### Information supplied ###
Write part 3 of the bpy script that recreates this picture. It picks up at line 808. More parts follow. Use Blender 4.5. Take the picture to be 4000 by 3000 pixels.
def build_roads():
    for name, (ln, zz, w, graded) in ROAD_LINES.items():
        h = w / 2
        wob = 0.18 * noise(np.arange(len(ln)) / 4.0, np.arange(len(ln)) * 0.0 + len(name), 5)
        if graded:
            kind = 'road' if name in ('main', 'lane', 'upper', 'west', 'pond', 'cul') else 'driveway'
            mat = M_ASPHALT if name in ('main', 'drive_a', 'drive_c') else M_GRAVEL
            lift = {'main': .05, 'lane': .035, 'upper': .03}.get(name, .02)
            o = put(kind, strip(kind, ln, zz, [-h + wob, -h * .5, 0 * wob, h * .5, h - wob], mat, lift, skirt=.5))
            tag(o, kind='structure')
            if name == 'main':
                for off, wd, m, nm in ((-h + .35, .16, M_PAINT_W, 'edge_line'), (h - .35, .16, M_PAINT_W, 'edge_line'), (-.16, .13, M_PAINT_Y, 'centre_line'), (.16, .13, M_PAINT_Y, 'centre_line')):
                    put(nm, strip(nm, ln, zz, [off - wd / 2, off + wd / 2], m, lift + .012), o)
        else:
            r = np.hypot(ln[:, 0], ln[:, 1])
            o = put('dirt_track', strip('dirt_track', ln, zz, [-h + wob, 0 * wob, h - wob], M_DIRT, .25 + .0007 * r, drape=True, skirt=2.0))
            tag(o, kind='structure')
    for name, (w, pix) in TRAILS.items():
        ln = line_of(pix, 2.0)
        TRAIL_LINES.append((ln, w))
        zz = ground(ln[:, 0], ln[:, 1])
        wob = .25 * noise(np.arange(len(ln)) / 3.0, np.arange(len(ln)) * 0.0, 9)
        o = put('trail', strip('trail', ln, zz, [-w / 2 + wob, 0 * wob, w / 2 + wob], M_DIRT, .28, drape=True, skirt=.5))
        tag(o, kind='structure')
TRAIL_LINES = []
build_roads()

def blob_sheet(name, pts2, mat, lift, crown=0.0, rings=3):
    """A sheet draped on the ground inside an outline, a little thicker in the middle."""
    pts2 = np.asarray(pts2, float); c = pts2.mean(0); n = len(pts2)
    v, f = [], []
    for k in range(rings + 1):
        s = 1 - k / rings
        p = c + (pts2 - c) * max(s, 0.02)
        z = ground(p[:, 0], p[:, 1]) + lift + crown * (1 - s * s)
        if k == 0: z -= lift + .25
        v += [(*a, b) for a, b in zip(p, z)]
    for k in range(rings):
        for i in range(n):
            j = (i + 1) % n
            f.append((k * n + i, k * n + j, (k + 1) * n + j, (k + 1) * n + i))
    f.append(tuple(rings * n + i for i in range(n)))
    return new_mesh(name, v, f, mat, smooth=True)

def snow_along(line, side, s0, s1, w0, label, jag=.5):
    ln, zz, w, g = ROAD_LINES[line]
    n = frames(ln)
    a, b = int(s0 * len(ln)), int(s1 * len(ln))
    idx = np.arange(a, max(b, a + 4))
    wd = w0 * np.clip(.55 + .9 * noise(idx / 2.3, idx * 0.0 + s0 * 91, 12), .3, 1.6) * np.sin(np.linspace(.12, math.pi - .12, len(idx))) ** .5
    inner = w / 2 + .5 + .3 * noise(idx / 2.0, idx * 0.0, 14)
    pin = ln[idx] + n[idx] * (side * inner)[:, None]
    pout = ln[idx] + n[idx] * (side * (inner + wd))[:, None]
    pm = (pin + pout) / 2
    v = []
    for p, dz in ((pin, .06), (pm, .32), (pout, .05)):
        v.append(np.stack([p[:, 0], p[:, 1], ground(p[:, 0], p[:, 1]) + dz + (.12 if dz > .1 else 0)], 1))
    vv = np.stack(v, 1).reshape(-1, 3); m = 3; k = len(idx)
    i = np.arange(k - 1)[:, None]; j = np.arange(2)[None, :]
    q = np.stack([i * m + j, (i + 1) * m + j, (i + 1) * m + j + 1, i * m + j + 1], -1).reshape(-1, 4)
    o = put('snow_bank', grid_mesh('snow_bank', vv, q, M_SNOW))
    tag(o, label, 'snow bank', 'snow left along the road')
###
» What the task requires:
Type out all of the material again, word for word.

» Answer for the task:
Write part 3 of the bpy script that recreates this picture. It picks up at line 808. More parts follow. Use Blender 4.5. Take the picture to be 4000 by 3000 pixels.
def build_roads():
    for name, (ln, zz, w, graded) in ROAD_LINES.items():
        h = w / 2
        wob = 0.18 * noise(np.arange(len(ln)) / 4.0, np.arange(len(ln)) * 0.0 + len(name), 5)
        if graded:
            kind = 'road' if name in ('main', 'lane', 'upper', 'west', 'pond', 'cul') else 'driveway'
            mat = M_ASPHALT if name in ('main', 'drive_a', 'drive_c') else M_GRAVEL
            lift = {'main': .05, 'lane': .035, 'upper': .03}.get(name, .02)
            o = put(kind, strip(kind, ln, zz, [-h + wob, -h * .5, 0 * wob, h * .5, h - wob], mat, lift, skirt=.5))
            tag(o, kind='structure')
            if name == 'main':
                for off, wd, m, nm in ((-h + .35, .16, M_PAINT_W, 'edge_line'), (h - .35, .16, M_PAINT_W, 'edge_line'), (-.16, .13, M_PAINT_Y, 'centre_line'), (.16, .13, M_PAINT_Y, 'centre_line')):
                    put(nm, strip(nm, ln, zz, [off - wd / 2, off + wd / 2], m, lift + .012), o)
        else:
            r = np.hypot(ln[:, 0], ln[:, 1])
            o = put('dirt_track', strip('dirt_track', ln, zz, [-h + wob, 0 * wob, h - wob], M_DIRT, .25 + .0007 * r, drape=True, skirt=2.0))
            tag(o, kind='structure')
    for name, (w, pix) in TRAILS.items():
        ln = line_of(pix, 2.0)
        TRAIL_LINES.append((ln, w))
        zz = ground(ln[:, 0], ln[:, 1])
        wob = .25 * noise(np.arange(len(ln)) / 3.0, np.arange(len(ln)) * 0.0, 9)
        o = put('trail', strip('trail', ln, zz, [-w / 2 + wob, 0 * wob, w / 2 + wob], M_DIRT, .28, drape=True, skirt=.5))
        tag(o, kind='structure')
TRAIL_LINES = []
build_roads()

def blob_sheet(name, pts2, mat, lift, crown=0.0, rings=3):
    """A sheet draped on the ground inside an outline, a little thicker in the middle."""
    pts2 = np.asarray(pts2, float); c = pts2.mean(0); n = len(pts2)
    v, f = [], []
    for k in range(rings + 1):
        s = 1 - k / rings
        p = c + (pts2 - c) * max(s, 0.02)
        z = ground(p[:, 0], p[:, 1]) + lift + crown * (1 - s * s)
        if k == 0: z -= lift + .25
        v += [(*a, b) for a, b in zip(p, z)]
    for k in range(rings):
        for i in range(n):
            j = (i + 1) % n
            f.append((k * n + i, k * n + j, (k + 1) * n + j, (k + 1) * n + i))
    f.append(tuple(rings * n + i for i in range(n)))
    return new_mesh(name, v, f, mat, smooth=True)

def snow_along(line, side, s0, s1, w0, label, jag=.5):
    ln, zz, w, g = ROAD_LINES[line]
    n = frames(ln)
    a, b = int(s0 * len(ln)), int(s1 * len(ln))
    idx = np.arange(a, max(b, a + 4))
    wd = w0 * np.clip(.55 + .9 * noise(idx / 2.3, idx * 0.0 + s0 * 91, 12), .3, 1.6) * np.sin(np.linspace(.12, math.pi - .12, len(idx))) ** .5
    inner = w / 2 + .5 + .3 * noise(idx / 2.0, idx * 0.0, 14)
    pin = ln[idx] + n[idx] * (side * inner)[:, None]
    pout = ln[idx] + n[idx] * (side * (inner + wd))[:, None]
    pm = (pin + pout) / 2
    v = []
    for p, dz in ((pin, .06), (pm, .32), (pout, .05)):
        v.append(np.stack([p[:, 0], p[:, 1], ground(p[:, 0], p[:, 1]) + dz + (.12 if dz > .1 else 0)], 1))
    vv = np.stack(v, 1).reshape(-1, 3); m = 3; k = len(idx)
    i = np.arange(k - 1)[:, None]; j = np.arange(2)[None, :]
    q = np.stack([i * m + j, (i + 1) * m + j, (i + 1) * m + j + 1, i * m + j + 1], -1).reshape(-1, 4)
    o = put('snow_bank', grid_mesh('snow_bank', vv, q, M_SNOW))
    tag(o, label, 'snow bank', 'snow left along the road')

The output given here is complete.